Lors de son record d’Afrique, Fasuba s’était mis dans les blocs . Il s’était dit : « I let it go ». « Je laisse faire ». Il s’est élancé. Il a laissé faire. Les choses se sont mises en place malgré lui. C’est la seule fois qu’il a ressenti cela. Ronald l’a ressenti lors de son record sur 60 m (6’45’’). Il avait l’impression de ne pas avoir couru. Cela arrive très rarement dans une carrière ».
Le contraste entre l’intensité et le relâchement
« Une dialectique s’exprime dans la façon dont Léonard de Vinci peint. Les choses se révèlent par contraste. Il ne fait pas apparaitre un visage clair par une peinture claire. Il le fait apparaître par l’obscurité tout autour. Les ombres, la pénombre, le noir, font ressortir la lumière. Et vice versa. J’ai adopté cette approche philosophique en tant qu’entraineur : elle me séduit esthétiquement, philosophiquement, politiquement, etc…
Elle est extrêmement pertinente, selon moi, pour décrire ce qu’il se passe d’un point de vue esthétique et mécanique dans le geste sportif, mais aussi dans l’entraînement.
L’alternance nécessaire entre des séances intenses, et des séances de récupération. Le contraste, qui rythme la saison, aussi. Savoir trouver les moments pour être à 90 %, 70 %, voire descendre à 50 %, pour être le jour J à 100%. Il ne faut pas être tout le temps à 100%.
Il existe toute une manipulation cyclique du contraste entre l’intensité et le relâchement, entre la violence et la liberté. Oui, Usain Bolt incarnait parfaitement cela.
En demi-fond, des athlètes sont capables de réaliser des démarrages très violents, dans la course, comme (Olga) Bondarenko, (Tetyana) Samolenko, (Gabriela) Szabo. D’un coup, boum.

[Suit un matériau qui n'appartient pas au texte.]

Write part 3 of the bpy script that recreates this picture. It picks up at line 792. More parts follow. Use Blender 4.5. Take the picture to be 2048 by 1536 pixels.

Au contraire, Sonia O’Sullivan était grande : on ne voyait pas que ça allait très vite mais il fallait suivre. Les Chinoises accélèrent progressivement lors sur les courses de Stuttgart (Mondiaux 1993). Ça part lentement et ça va de plus en plus vite. Sonia Sullivan décroche, elle est complètement asphyxiée, Les filles tombent comme des mouches. Tu n’as pas l’impression que ça va vite, mais quand tu vois les temps de passage, c’est monstrueux.